Collected material start

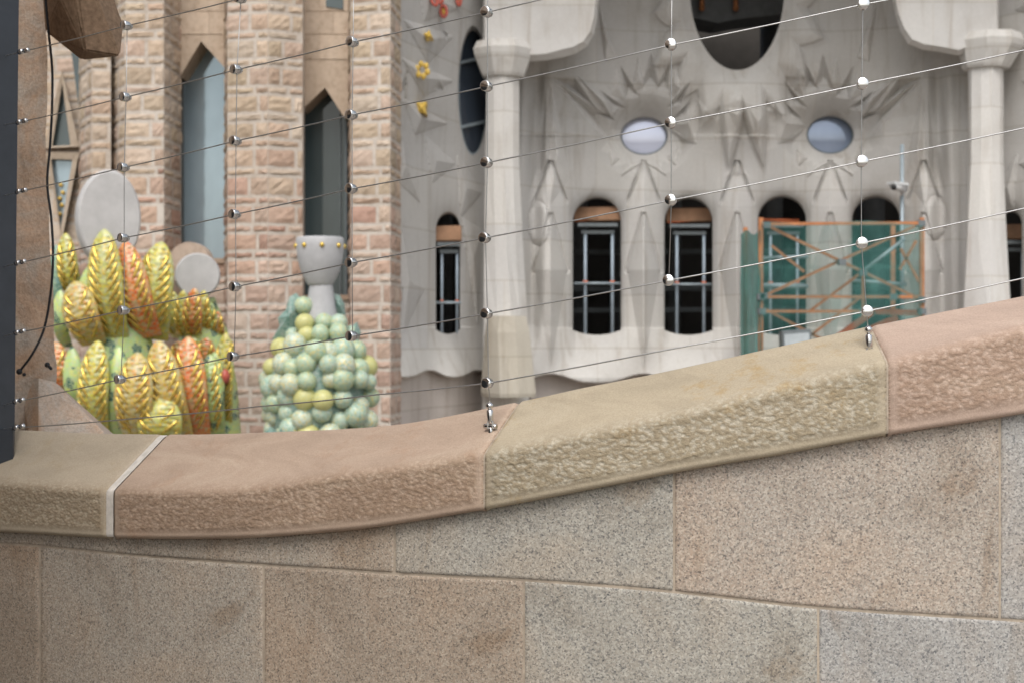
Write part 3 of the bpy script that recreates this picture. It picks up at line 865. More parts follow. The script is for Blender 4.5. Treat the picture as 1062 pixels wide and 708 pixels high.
# far wing glimpsed between pier and church
wing = thing('stone_wing', (P(60, 354, 24).x, 24.2, 0), 'narrow strip of tan stone wall with triangular windows beyond the pier', 'building')
m = MB(); 
brick_panel(m, (20, 24.0), (90, 24.0), -120, 480, 501, block=(40, 60), redfrom=900, chips=0.03)
A, B = P(20, 354, 24.05), P(90, 354, 24.05)
m.poly([Vector((A.x, A.y, 0)), Vector((B.x, B.y, 0)), Vector((B.x, B.y, zb_(-120))), Vector((A.x, A.y, zb_(-120)))], (0.42, 0.35, 0.26))
obj('wing_wall', m, M['blocks'], wing, fix=False)
def tri_window(name, o, i, mat):
    m = MB(); n = len(o)
    a0 = [m.vert(P(u, v, 23.80), (0.46, 0.38, 0.30)) for u, v in o]; a1 = [m.vert(P(u, v, 23.82), (0.46, 0.38, 0.30)) for u, v in i]
    a2 = [m.vert(P(u, v, 23.95), (0.40, 0.33, 0.26)) for u, v in i]; a3 = [m.vert(P(u, v, 24.0), (0.46, 0.38, 0.30)) for u, v in o]
    for k in range(n):
        q = (k + 1) % n
        m.face((a0[k], a0[q], a1[q], a1[k])); m.face((a1[k], a1[q], a2[q], a2[k])); m.face((a0[k], a3[k], a3[q], a0[q]))
    w = obj(name, m, M['smoothblocks'], wing)
    g = MB(); g.poly([P(u, v, 23.94) for u, v in i]); obj('pane', g, mat, w)
tri_window('triangular_window', [(64, 72), (82, 152), (46, 154)], [(64.5, 86), (73, 151), (54, 152)], M['glass_teal'])
tri_window('triangular_window', [(48, 158), (82, 158), (64, 250)], [(53, 165), (75, 166), (63, 238)], M['glass_pale'])
m = MB(); m.prism([(72, 40), (84, 40), (84, 122), (80, 100)], 23.6, 23.7); obj('corner_pane', m, M['glass_teal'], wing)
m = MB()
for (u, v) in ((63, 192), (65, 200), (62, 206), (64, 213), (62, 222)): m.sphere(P(u, v, 23.9), 0.035)
obj('gold_dots', m, M['star'], wing)

# ------------------------------------------------------------ pale carved facade
YW = 26.0
CX = 764.5
GU, GV = 1.2, 1.2
us = np.arange(404, 1200, GU); vs = np.arange(-110, 452, GV)
U, V = np.meshgrid(us, vs)
def ell(u, v, c): return (np.sqrt(((u - c[0]) / c[2])**2 + ((v - c[1]) / c[3])**2) - 1) * min(c[2], c[3])
def arch(u, v, c):    # uc, top, r, rytop, bottom
    uc, top, r, ry, bot = c; vc_ = top + ry
    up = (np.sqrt(((u - uc) / r)**2 + ((v - vc_) / ry)**2) - 1) * r
    dn = np.maximum(np.abs(u - uc) - r, v - (bot + 2.5 - 5.0 * np.clip(np.abs(u - uc) / r, 0, 1)**2))
    return np.where(v < vc_, up, dn)
OVAL = (764.5, -12, 49, 85)
ROSE = [(668, 141, 24.5, 20), (861, 140, 24.5, 20)]
LANCET = (490.5, 94, 15.5, 67)
ARCH = [(619, 204.5, 25, 25, 345), (714, 204.5, 25, 25, 345), (811, 203, 25, 25, 345), (908.5, 203, 25, 25, 345), (464.5, 220, 12.5, 17, 344), (1049, 218, 11, 15, 312), (1150, 200, 25, 25, 345)]
HOLES = [lambda u, v: ell(u, v, OVAL)] + [(lambda u, v, c=c: ell(u, v, c)) for c in ROSE] + [lambda u, v: ell(u, v, LANCET)] + [(lambda u, v, c=c: arch(u, v, c)) for c in ARCH]
def holes(u, v):
    d = HOLES[0](u, v)
    for h in HOLES[1:]: d = np.minimum(d, h(u, v))
    return d
def sstep(a, b, x):
    t = np.clip((x - a) / (b - a), 0, 1); return t * t * (3 - 2 * t)
def tri_bary(u, v, T):
    (x1, y1), (x2, y2), (x3, y3) = T
    d = (y2 - y3) * (x1 - x3) + (x3 - x2) * (y1 - y3)
    a = ((y2 - y3) * (u - x3) + (x3 - x2) * (v - y3)) / d
    b = ((y3 - y1) * (u - x3) + (x1 - x3) * (v - y3)) / d
    return a, b, 1 - a - b
def pyr(u, v, T, h, lift=0.0):
    a, b, c = tri_bary(u, v, T); m = np.minimum(np.minimum(a, b), c)
    return np.where(m > 0, lift + h * 3 * m, 0)
PIERS = [571, 667.5, 764.5, 861, 958]
def longer(T, k):
    (a, b), q1, q2 = T; cx_, cy_ = (q1[0] + q2[0]) / 2, (q1[1] + q2[1]) / 2
    return [(cx_ + (a - cx_) * k, cy_ + (b - cy_) * k), (cx_ + (q1[0] - cx_) * 1.25, cy_ + (q1[1] - cy_) * 1.25), (cx_ + (q2[0] - cx_) * 1.25, cy_ + (q2[1] - cy_) * 1.25)]
def mir(T): return [(2 * CX - x, y) for x, y in T]
SPIKES = [([(571, 80), (628, 118), (644, 164)], -0.26, 0.0), ([(571, 80), (621, 116), (596, 80)], -0.20, 0.0), ([(600, 80), (642, 112), (634, 122)], 0.14, 0.02),
          ([(571, 82), (592, 184), (570, 214)], 0.20, 0.0), ([(566, 90), (568, 220), (548, 200)], -0.12, 0.0),
          ([(647, 78), (662, 101), (650, 103)], -0.17, 0), ([(675, 66), (666, 94), (682, 92)], -0.17, 0), ([(692, 73), (681, 94), (692, 95)], -0.17, 0), ([(711, 92), (692, 113), (704, 110)], -0.16, 0),
          ([(628, 100), (648, 113), (636, 116)], -0.15, 0), ([(615, 116), (639, 127), (631, 117)], -0.12, 0), ([(714, 108), (698, 124), (708, 122)], -0.13, 0),
          ([(662, 60), (655, 96), (668, 90)], 0.10, 0.01), ([(640, 70), (648, 104), (634, 98)], 0.10, 0.01), ([(700, 68), (694, 102), (706, 92)], 0.10, 0.01),
          ([(726, 104), (694, 130), (722, 150)], 0.14, 0.01), ([(722, 150), (694, 134), (706, 162)], -0.10, 0), ([(620, 0), (640, 60), (628, 64)], 0.14, 0.02),
          ([(653, 170), (643, 183), (668, 168)], 0.05, 0.03), ([(682, 170), (692, 183), (668, 168)], 0.05, 0.03), ([(632, 154), (634, 172), (643, 164)], 0.05, 0.03), ([(703, 154), (701, 172), (692, 164)], 0.05, 0.03)]
SPIKES = [(longer(T, 1.45), h * 0.8, l) if (h < 0 and -0.18 < h < -0.125 and l == 0) else (T, h, l) for T, h, l in SPIKES]
def relief(u, v):
    u = np.asarray(u, float); v = np.asarray(v, float)
    r = np.zeros_like(u)
    x = np.abs(u - CX)
    # gentle bay: wall comes forward towards the two columns
    r += 1.1 * np.clip((x - 40) / 190, 0, 1)**2.2
    out = np.clip((x - 262) / 80, 0, 1.2) * np.where(u < CX, 1.0, 0.45)
    r += 2.6 * out
    # overhang: upper part leans out a little
    r += 0.0016 * np.clip(150 - v, 0, 260)
    # folds behind the columns
    for s in (-1, 1):
        for (c, w, h) in ((211, 9, -0.18), (222, 8, 0.10), (232, 10, -0.12), (200, 6, 0.08)):
            r += h * np.exp(-(((u - CX) * s - c - (v - 200) * 0.02) / w)**2) * sstep(60, 90, v) * (1 - sstep(330, 380, v))
    tone = np.full_like(u, 0.87)  # stone finish tone, with facet light and shade painted in
    # rosettes
    for (cu_, cv_, a, b) in ROSE:
        du = (u - cu_) * (b / a); dv = v - cv_
        rho = np.sqrt(du * du + dv * dv) + 1e-6
        th = np.arctan2(-dv, du)
        s = 1 if cu_ < CX else -1
        tt = th if s == 1 else np.pi - th
        nray = 13
        tri = 1 - np.abs(((tt * nray / np.pi + 0.3) % 2) - 1)         # 0 valley .. 1 ray axis
        up = np.clip(np.sin(tt), -1, 1); left = np.clip(-np.cos(tt), -1, 1)
        low = sstep(0.1, -0.5, up)
        w = 10 + 26 * np.clip(up, 0, 1) + 22 * np.clip(np.cos(tt), 0, 1) * (up > -0.45) + 16 * np.clip(left * (up + 0.3), 0, 1)
        Rb = 40 + w * tri * 1.15
        cone = np.clip((44 - rho) / 24, 0, 1)                            # smooth splay round the glass
        r -= 0.34 * cone**1.3
        # broad creased planes spreading over the wall
        fold = 1 - np.abs(((tt * 6.5 / np.pi + 0.1) % 2) - 1)
        r += 0.13 * fold * sstep(40, 70, rho) * (1 - sstep(85, 125, rho)) * sstep(-0.4, 0.2, up)
        tone = np.where((up < 0.25) & (rho < 31 + 9 * tri * (up < -0.2)), 1.0, tone)  # lower splay painted paler, as if lit from above
        tone = np.where((fold > 0.5) & (rho > 46) & (rho < 46 + 30 * fold) & (up > -0.3), 0.95, tone)
    # great oval opening: broad smooth rim with a stepped edge
    d = ell(u, v, OVAL) 
    th = np.arctan2(v - OVAL[1], (u - OVAL[0]) * 1.7)
    tri = np.abs(((th * 19 / np.pi) % 2) - 1)
    wob = 0.5 + 0.5 * np.sin(th * 5.0 + 0.6)
    edge = 24 + (12 + 16 * wob) * tri * (0.5 + 0.9 * np.clip(np.sin(th), 0, 1))
    ins = sstep(1.2, -1.2, d - edge)
    r += sstep(9, -14, d - edge) * 0.16 + ins * 0.03 - 0.08 * sstep(12, 0, d)
    tone = np.where(ins > 0.5, 1.0, tone)
    # star-pointed facets hanging under the rim
    for T in ([(734, 116), (752, 112), (744, 152)], [(777, 112), (795, 116), (787, 152)], [(753, 112), (776, 112), (764.5, 136)], [(751, 183), (764.5, 167), (778, 183)], [(722, 100), (735, 114), (726, 132)], [(807, 100), (794, 114), (803, 132)]):
        r += pyr(u, v, T, 0.06, 0.0); tone = np.where(pyr(u, v, T, 1) > 0, 1.0, tone)
    for (T, h, lift) in SPIKES:
        for TT in (T, mir(T)):
            q = pyr(u, v, TT, 1)
            r += np.where(q > 0, lift + h * q, 0)
            tone = np.where(q > 0, 1.0 if (h > 0 or h < -0.25) else 0.84, tone)  # raised facets painted as lit, shallow notches as shaded
    # piers between the windows
    for c in PIERS:
        du = np.abs(u - c)
        # gable
        hw = 17.0 * (v - 167) / 47
        in1 = (v > 167) & (v < 214.5)
        r += np.where(in1 & (du < hw), 0.02 + 0.05 * (1 - du / np.maximum(hw, .1)), 0) * (1 - sstep(192, 214, v))
        r -= np.where(in1, 0.08 * (1 - sstep(204, 214, v)) * np.exp(-((du - hw - 1.4) / 1.3)**2), 0)
        tone = np.where(in1 & (du < hw), 0.99, tone)
        # blade
        hw2 = np.where(v < 280, 17.0 * (v - 221) / 59, 17.0 * (384 - v) / 104)
        in2 = (v > 221) & (v < 384)
        r += np.where(in2 & (du < hw2), 0.25 * (1 - du / np.maximum(hw2, 0.1)) * np.clip(hw2 / 17, 0, 1), 0)
        r -= np.where((v > 221) & (v < 284), 0.06 * np.exp(-((du - hw2 - 1.2) / 1.3)**2), 0)
        r += np.where(v > 165, 0.25 * np.clip(1 - du / 26, 0, 1) * sstep(170, 222, v) * (1 - sstep(345, 392, v)), 0)
        tone = np.where((v > 216) & (du < 20) & (v < 385), 0.97, tone)
    # soft hood over each arch
    for c in ARCH:
        da = arch(u, v, c)
        r += 0.0 - 0.12 * np.exp(-np.clip(da, 0, 99) / 6.0) * (v < c[4] - 4)
    # medallions
    for c in ((559, 232, 11, 22), (970, 226, 11, 22)):
        e = ell(u, v, c); r += np.where(e < 0, 0.04, 0) - 0.03 * np.exp(-(e / 1.6)**2)
    # crystal facets on the outer wings
    for T, h in (([(418, 20), (470, 38), (444, 66)], .30), ([(416, 60), (470, 84), (440, 100)], .30), ([(424, 66), (420, 110), (412, 100)], -.3), ([(418, 102), (464, 128), (430, 140)], .28),
                 ([(414, 118), (436, 210), (414, 190)], .35), ([(440, 140), (472, 170), (448, 190)], .22), ([(474, 160), (500, 200), (478, 225)], .2), ([(430, -40), (476, 10), (440, 22)], .3),
                 ([(416, 230), (440, 300), (418, 345)], .3), ([(478, 225), (500, 240), (496, 340)], .3), ([(458, 30), (466, 36), (464, 46)], -.3), ([(448, 92), (462, 96), (456, 84)], -.25)):
        for TT in (T, [(2 * CX - x_ , y_) for x_, y_ in T]):
            r += pyr(u, v, TT, 0.55 * h, 0.02)
    # swelling aprons under the windows, scalloped lower edge
    ap = np.clip((v - 338) / 53, 0, 1)**1.25
    ph = np.where(x < 215, np.abs(np.cos((u - 571) / 96.4 * np.pi)), np.abs(np.cos((u - 446) / 50.0 * np.pi)))
    r += 0.55 * ap * (1 - 0.45 * ph**2)
    low = 397 - 9 * ph**3
    low = np.where((u < 505), 391 - 7 * ph**3, low)
    below = sstep(-0.8, 0.8, v - low)
    r -= below * (0.35)
    tone = tone + (1.0 - tone) * sstep(325, 385, v)
    return r, tone, below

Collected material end

**Description of the task**
From the data above, pick out each line containing "part" and copy it.

**Final result**
Write part 3 of the bpy script that recreates this picture. It picks up at line 865. More parts follow. The script is for Blender 4.5. Treat the picture as 1062 pixels wide and 708 pixels high.
    # overhang: upper part leans out a little